117 of 133 people found the following review helpful.
Blisteringly Honest
By Shlok Vaidya
I've read and written a lot about how America is dying. Regulatory capture, Wall Street, global arbitrage and deviant entrepreneurs collaborated to massacre the middle class.
But I always came at it from the perspective that the country is mid-collapse. That we still have time. That we can still swing the wheel and, for the most part, make it through. Sure, we'll pay $8 for a gallon of gas, we'll overpay for armies of contractors we don't need, but we will make it through. We're America after all.
Charlie LeDuff convinced me we may be too late. The book is aptly titled, Detroit: An American Autopsy. What if the land of the free, of prosperity, of two cars and a picket fence succumbed to the corrupt, the incompetent, the immoral?
He describes the imbeciles that run Detroit - not just its corrupt, race-baiting politicians, but also the evil puppet masters, the CEOs, that pulled their strings. He takes us on a journey through those we abandoned on the front line, one he describes as a "landscape of fire and human failing." We watch them live, fight, and die.

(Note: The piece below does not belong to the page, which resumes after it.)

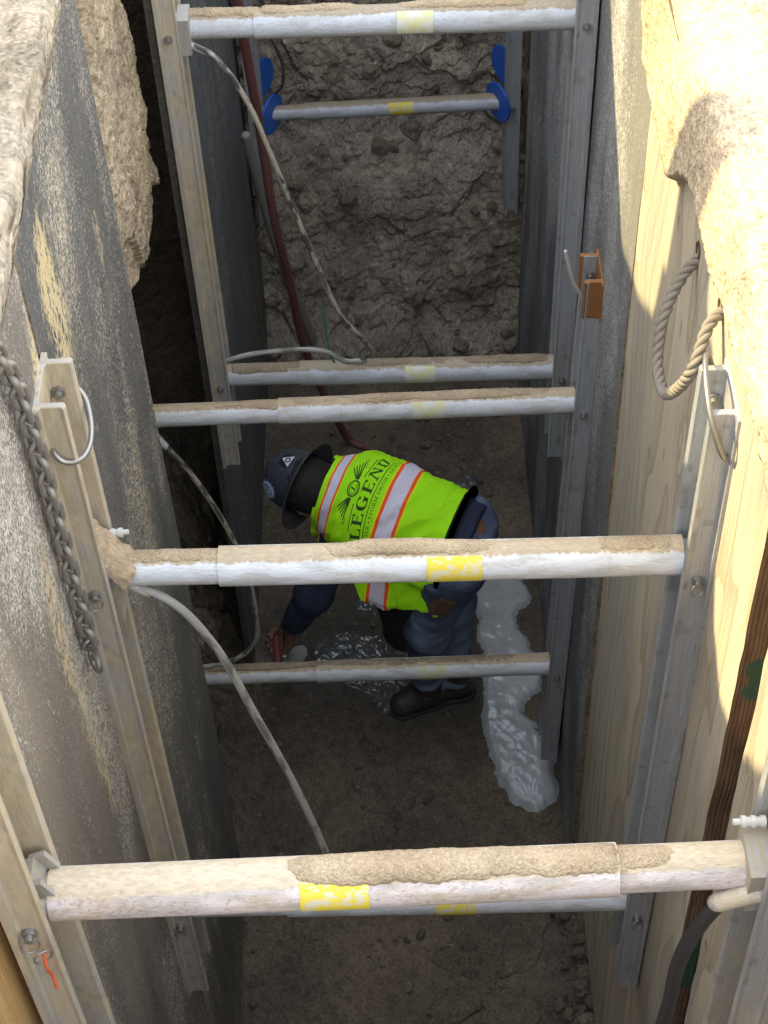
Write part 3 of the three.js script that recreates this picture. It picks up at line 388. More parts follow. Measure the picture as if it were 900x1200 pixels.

He talks to the workers in factories, once producing subprime mortgages, now reduced to relabeling screws. He speaks with the mothers of the dead. We walk with him as he tries to make change, failing more often than not. His own life is inexorably tied into that of his failed city, so we feel his guilt, his family's mourning, the pain of finding work, the toll it takes.
He writes like Naipaul. Blisteringly honest. Solid, real flow.
And it presents the viewpoint that we're not careening into failure. We're already there. Ours is a state soon to be hollowed out by failed cities. America was murdered. What we live in is fundamentally different from what we had. We're in the middle of launching what is new. Its time to approach it that way.
Regardless of whether you believe in American decline or not, this book presents a compelling, unflinching perspective that is worth reading.